Was sind die wichtigsten Faktoren, um das Team Austria noch stärker zu machen?
Novotný: Bewegen wir die Denkweise der Navigation in Richtung einer offensiveren, aktiven Navigation, die dann auch stabiler ist und den gewünschten Flow bringt. Darauf aufbauend sollten wir anfangen, höher zu zielen, denn das bestimmt das Vorgehen in der täglichen Vorbereitung. Ich habe auch den Verdacht, dass Laufökonomie in unwegsamem Gelände ein Thema sein könnte.
Was ist sind deine Ziele mit dem österreichischen Team?
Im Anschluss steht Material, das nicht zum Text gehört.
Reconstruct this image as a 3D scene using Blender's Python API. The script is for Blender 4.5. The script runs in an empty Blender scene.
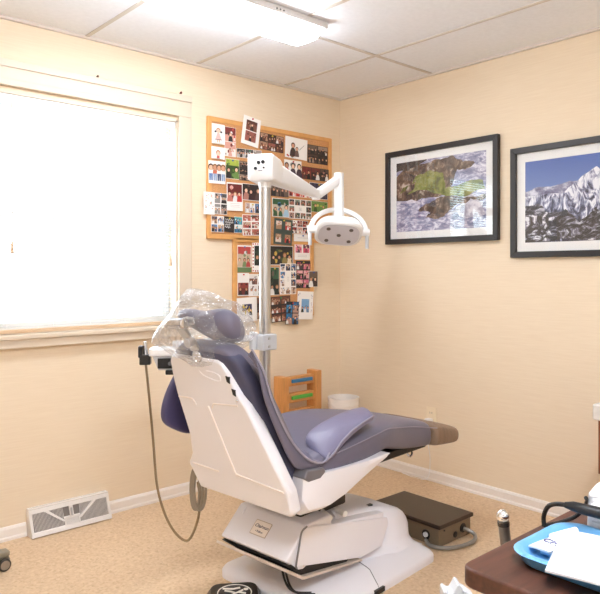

Novotný (lacht): Meiner Erfahrung nach machen Staffelmedaillen einfach Spaß!
Hast du eine Vision?
Novotný: Ich muss zugeben, dass ich mit langfristigen Visionen nicht so gut ausgestattet bin. Für mich würde das lateinische Motto „carpe diem“, also „nutze den Tag“ vielleicht besser passen. Meine Familie steht auf jeden Fall ganz oben auf meiner persönlichen Liste, das ist sicher. Auch die Freiheit ist etwas, das ich sehr schätze –derzeit sind meine Gedanken viel bei den Ukrainern! Sláva Ukrajině!
ZUR PERSON
Radek Novotný ist seit 15. November 2021 neuer Headcoach des Orientierungslauf-Eliteteams. Novotný ist 47 Jahre alt und lebt mit seiner Familie in Hradec Králové in Tschechien. Er ist studierter Systemanalyst. Analytische Denken begleite ihn auch bei seiner Arbeit im Orientierungslauf. Von 2002 bis 2018 war er Headcoach des tschechischen OL-Nationalteams, mit großem Erfolg – 2012 wurde sein Einsatz mit der Goldmedaille für das tschechische Herren-Staffel-Team bei der WM in der Schweiz belohnt. Radek Novotný war in die Organisation der WOC 2021 in Tschechien eingebunden. Er organisiert Orientierungslauf-Trainings und zeichnet OL-Karten.